Day two of the disorderly conduct trial against actor Jussie Smollett focused on what the prosecution hopes to be a key piece of evidence in their effort to convince a Chicago jury that he orchestrated an elaborate homophobic and racist hate crime hoax in order to gin up sympathy and ultimately collect a hefty payday.
The defense, on the other hand, ridiculed the prosecution’s case as a “fantasy” of the highest order.
“I want you to attack me, but when you hit me, I want you to kind of pull your punches a bit because I don’t want to get seriously hurt,” Special Prosecutor Dan Webb said Smollett told the two brothers he allegedly hired to stage the January 2019 attack.
In Aug. 2019, a judge named Webb as the special prosecutor who would look into why the office of State’s Attorney Kim Foxx suddenly decided to drop the original false reporting case against Smollett. Several months later, the special prosecutor’s investigation led to a disorderly conduct indictment against Smollett.
According to the Chicago Police Department, the former “Empire” star hired Abimbola Osundairo and Olabinjo Osundairo to slightly injure him as he walked home from a Subway restaurant on a cold, Chicago night because his studio shrugged off a “hate” letter he had previously received in the mail. Police and prosecutors insist Smollett wanted to make his studio pay–quite literally–for not taking that letter as serious as the actor wanted them to by bumping his salary.
Smollett instructed the brothers Osundairo to put a rope around his neck to “make it look more like a lynching, like a hate crime,” Webb alleged the actor said in the days leading up to the incident. The prosecution’s key piece of evidence during the first full day of testimony is a video of what Webb termed a “dry run” for the attack, which was famously blamed on “MAGA country” attackers yelling racial and homophobic slurs.

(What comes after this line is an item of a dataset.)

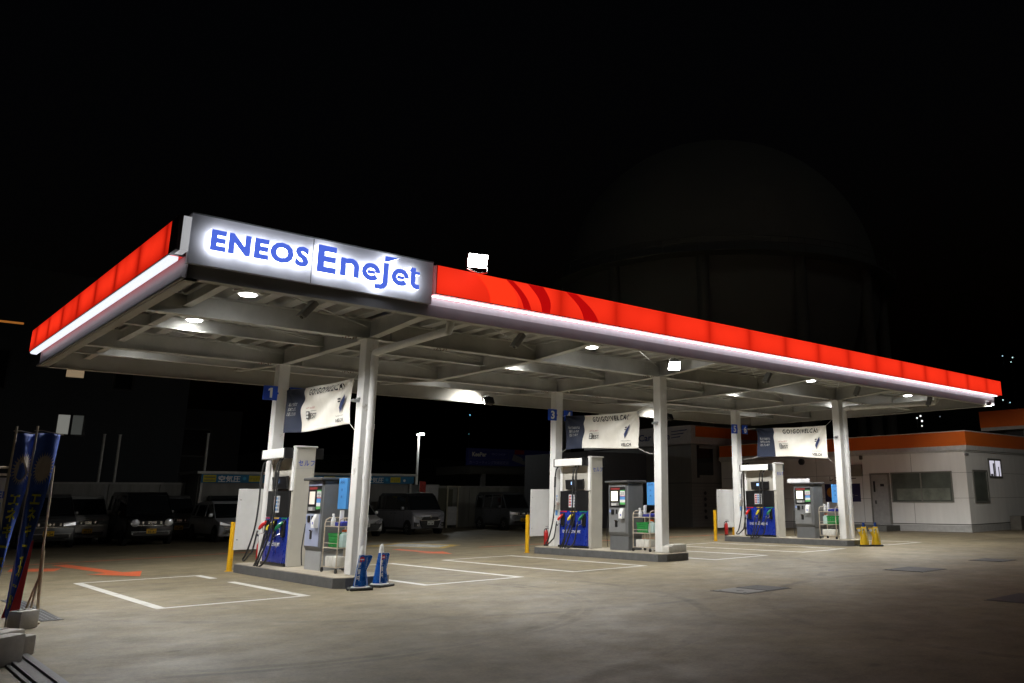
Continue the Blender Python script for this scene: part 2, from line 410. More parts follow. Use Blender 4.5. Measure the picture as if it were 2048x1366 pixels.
for x in [-2.9]+XS+MID+[21.6]:
    q = MB()
    z0, hh = (CT+.003, H-.006) if x in XS else (CT+.16, H-.17)
    if x in XS or x in MID:
        z0, hh = CT+.003, H-.006
        ibeam(q, (x, .61), (x, 5.1), z0, hh, w=.18)
        # tapered cantilevers to the front and rear fascia
        for ya, yb in ((.59, Y0+.1), (5.12, Y1-.1)):
            for o0, o1, t0, t1 in ((-.09, .09, 0, .016), (-.006, .006, .016, 9)):
                if t1 < 1:
                    q.prism([(x+o0, ya, z0), (x+o0, yb, z0+.2), (x+o0, yb, z0+.216), (x+o0, ya, z0+.016)], (o1-o0, 0, 0))
                else:
                    q.prism([(x+o0, ya, z0+.016), (x+o0, yb, z0+.216), (x+o0, yb, z0+hh-.016), (x+o0, ya, z0+hh-.016)], (o1-o0, 0, 0))
            q.box((x-.09, min(ya, yb), z0+hh-.015), (x+.09, max(ya, yb), z0+hh-.001))
    else:
        ibeam(q, (x, Y0+.1), (x, Y1-.1), z0, hh, w=.14)
    q.build('cross_beam', beam_m(), can)
for y, z0 in ((-1.35, 4.98), (2.85, 4.93), (7.05, 4.90)):
    q = MB(); ibeam(q, (X0+.11, y), (X1-.11, y), z0, 5.178-z0, w=.13); q.build('purlin', beam_m(), can)
for y in (2.85,):
    for x in XS+MID:
        q = MB(); q.box((x-.095, y-.01, CT+.02), (x-.085, y+.14, 5.17)); q.build('gusset_plate', beam_m(), can)
# brace rods
q = MB()
bx = [X0+.3]+[v for p in zip(XS, MID+[21.6]) for v in p]
for a, b in zip(bx, bx[1:]):
    for ya, yb in ((.7, 2.75), (2.95, 5.0), (-2.3, .5), (5.25, 8.1)):
        q.cyl((a+.12, ya, 5.02), (b-.12, yb, 5.02), .011, seg=5)
q.build('brace_rods', beam_m(), can)
# folded deck, ribs run front to back
q = MB(); zz0, zz1 = 5.19, 5.34; p = .5; x = X0+.03; prof = []
while x < X1-.05:
    prof += [(x, zz0), (x+.2, zz0), (x+.27, zz1), (x+.43, zz1)]; x += p
prof = [(min(a, X1-.03), b) for a, b in prof]
dm = mat('deck_sheet', (.40,.40,.385), .5, var=.15, scale=1.5, dirt=((.3,.24,.17), .15, 4))
for (xa, za), (xb, zb) in zip(prof, prof[1:]):
    if xb-xa > .001: q.prism([(xa, Y0+.06, za), (xb, Y0+.06, zb), (xb, Y0+.06, zb+.012), (xa, Y0+.06, za+.012)], (0, Y1-Y0-.12, 0))
q.build('roof_deck', dm, can, smooth=0)
q = MB()
x = X0+.03
while x < X1-.3:      # deck clips on the beams
    for y in (.598, 2.85, 5.11, 7.05, -1.35):
        q.box((x+.22, y-.11, 5.179), (x+.25, y-.06, 5.23)); q.box((x+.19, y-.085, 5.2), (x+.28, y-.078, 5.24))
    x += p
tag(q.build('deck_clips', mat('galvanised', (.4,.4,.4), .5, metal=.6), can), kind='stuff')
for y, z in ((.70, 5.165), (2.95, 5.15), (-1.24, 5.15)):
    q = MB(); q.tube([(X0+.4, y, z), (4.0, y, z+.004), (9.5, y, z-.004), (X1-.4, y, z)], .013, 6)
    x = X0+1.2
    while x < X1-1: q.box((x-.02, y-.02, z-.016), (x+.02, y+.02, z+.02)); x += 1.5
    for lx in (-2.2, 5.8, 14.9, 21.0): q.box((lx-.07, y-.03, z-.035), (lx+.07, y+.05, z+.02))
    q.build('conduit', mat('conduit_grey', (.3,.3,.29), .5), can)
# fascia band
fas = mat('fascia_grey', (.30,.30,.32), .42, var=.07, scale=2.5, dirt=((.16,.14,.12), .18, 3))
fl = mat('fascia_lit_panel', (.62,.63,.66), .4, var=.05, scale=3, dirt=((.35,.33,.28), .2, 4), streak=True)
fin = mat('fascia_inside', (.34,.33,.30), .55, var=.12, scale=1.2, dirt=(RUST, .1, 4))
def fascia(nm, a, b, thick_in, redpart):
    # a,b = outer corners in plan; inner offset direction thick_in
    a, b, t = Vector((*a, 0)), Vector((*b, 0)), Vector((*thick_in, 0))
    q = MB(); d = b-a
    def slab(o0, o1, za, zb, m): 
        q.prism([a+t*o0+ZP*za, a+t*o1+ZP*za, a+t*o1+ZP*zb, a+t*o0+ZP*zb], d, m)
    slab(0, .035, ZB, ZF0, 0)            # lower grey band
    slab(.012, .03, ZF0, ZF1-.02, 1 if redpart == 1 else 0)     # upright lit panel
    slab(0, .16, ZB-.012, ZB, 2)         # bottom lip
    slab(.06, .08, ZB, 5.18, 2)          # inner lining
    slab(0, .14, ZF1-.02, ZF1, 0)        # coping
    q.build(nm, [fas, fl, fin], can)
fascia('fascia', (X0, Y0), (X1, Y0), (0, 1), 1)
fascia('fascia', (X0, Y1), (X0, Y0), (1, 0), 2)
fascia('fascia', (X1, Y0), (X1, Y1), (-1, 0), 1)
fascia('fascia', (X1, Y1), (X0, Y1), (0, -1), 1)
q = MB(); q.box((X0+.05, Y0+.05, 5.36), (X1-.05, Y1-.05, 5.38)); q.build('roof_top', dgrey(), can)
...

According to the Chicago Tribune, the prosecutor said that Smollett’s Mercedes can be seen on surveillance footage circling the intersection where the incident occurred as he showed his two alleged hired hands where he wanted the attack to go down.
The actor has stood by his original story for years.
Consistently dismissing the law enforcement narrative, Smollett directly addressed his charges in September 2020 and said that if the allegations against him were true, “the smart thing to do would be to admit that because at least there would be a place to work back from, you know what I’m saying. This is bullshit. It’s bullshit.”
Defense attorney Nenye Uche disputed the allegations against his client in darker terms, arguing that the brothers are the ones who lied to police because they hate Smollett and simply wanted to capitalize on his misery for the sake of their own careers.
“They are not some foreign exchange students from Nigeria,” Uche said. “They are sophisticated, highly intelligent criminals.”
The defense attorney went on to say that the two brothers were the only ones involved who changed their stories–and only did so after they were arrested upon a return trip from Nigeria.
“From the very first moment, Jussie’s truth, what he said happened, has remained constant, it has remained consistent, it has not changed,” Uche told Cook County jurors on Tuesday afternoon. “There has not been a Part One, there has not been a Part Two.”
The defense attorney went on to say that there was no physical or forensic evidence that ties his client to the alleged hoax. He also argued that Smollett wasn’t keen enough on the limelight to put himself in such a position following the incident.
“Jussie was not a person who liked attention,” Uche said. “Even his publicist was frustrated at him for that. It’s fantasy.”
Webb, on the other hand, argued exactly the opposite.
“By the time the police get there, Mr. Smollett has moved the knot closer to his throat,” Webb told jurors as he directed their attention to a surveillance still image allegedly showing the actor with the rope still on his neck. “He wanted it to look like something more serious.”
Smollett does potentially face several years in prison for the relatively minor offenses he’s been charged with but such a sentence, assuming an eventual guilty verdict, is exceedingly unlikely, due to his lack of a criminal record, wealth, and status.